The Institutes of the Christian Religion (2)

Book 1 Chapter 1 Section 1-3

Nearly all the wisdom we possess, that is to say, true and sound wisdom, consists of two parts: the knowledge of God and or ourselves.

– John Calvin

At Northland, our classes concerning basic Christian living and counselling had a catchphrase: “your view of God affects your view of yourself.” By this, it was meant that until you properly understood God, you could not properly understand yourself.

Calvin takes this theme as essential to the understanding of Christianity. Even as I type, we’re watching Judgment at Nuremberg, the 1961 Spencer Tracy movie where Nazi war criminals stand on trial for crimes committed during World War II. Right now, they’re showing real footage of the concentration camps after the liberation. Are these things morally wrong? Is there such a thing as right? By what standard do we judge these things as wicked? Calvin writes in the first chapter, titled “The Knowledge of God and that of Ourselves are Connected. How They Are Interrelated”:

Because nothing appears within or around us that has not been contaminated by great immorality, what is a little less vile pleases us as a thing most pure – so long as we confine our minds within the limits of human corruption. Just so, an eye to which nothing is shown but black objects judges something dirty white or even rather darkly mottled to be whiteness itself. Indeed, we can discern still more clearly from the bodily senses how much we are deluded in estimating the powers of the soul. For if in broad daylight we either look down upon the ground or survey whatever meets our view round about, we seem to ourselves endowed with the strongest and keenest sight; yet when we look up to the sun and gaze straight at it, that power of sight which was particularly strong on earth is at once blunted and confused by a great brilliance, and thus we are compelled to admit that our keenness in looking upon things earthly is sheer dullness when it comes to the sun.

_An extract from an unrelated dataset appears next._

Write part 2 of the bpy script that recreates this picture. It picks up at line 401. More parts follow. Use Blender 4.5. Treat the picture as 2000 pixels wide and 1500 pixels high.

So it happens in estimating our spiritual goods. As long as we do not look beyond earth, being quite content with our own righteousness, wisdom, and virtue, we flatter ourselves most sweetly, and fancy ourselves all but demigods.  Suppose we but once begin to raise our thoughts to God, and to ponder his nature, and how completely perfect are his righteousness, wisdom, and power – the straightedge to which we must be shaped. Then, what masquerading earlier as righteousness was pleasing in us will soon grow filthy in its consummate wickedness. What wonderfully impressed us under the name of wisdom will stink in its very foolishness. What wore the face of power will prove itself the most miserable weakness. That is, what in us seems perfection itself corresponds ill to the purity of God.

When things like the holocaust are brought to mind, it is easy for mankind to shape, after a fashion, their own standards of right and wrong without regard to God. Indeed, many call God to account for such atrocities, or claim that an all good, all sovereign God cannot exist. But when we behold the holocaust, there is no moral meaning to these events. And when the existence of God is included, and His holiness is examined, we see that every human is dirt compared to the sun. Every human is unworthy of heaven, unworthy of God. For, as Calvin says later, every human has the contagion of sin coursing through their soull.

Thus, to know God is to know yourself. And this means to know that God is holy, and we are full to the brim with sin. This is the foundation of all Christian theology. Calvin will continue to build on this foundation throughout the Institutes.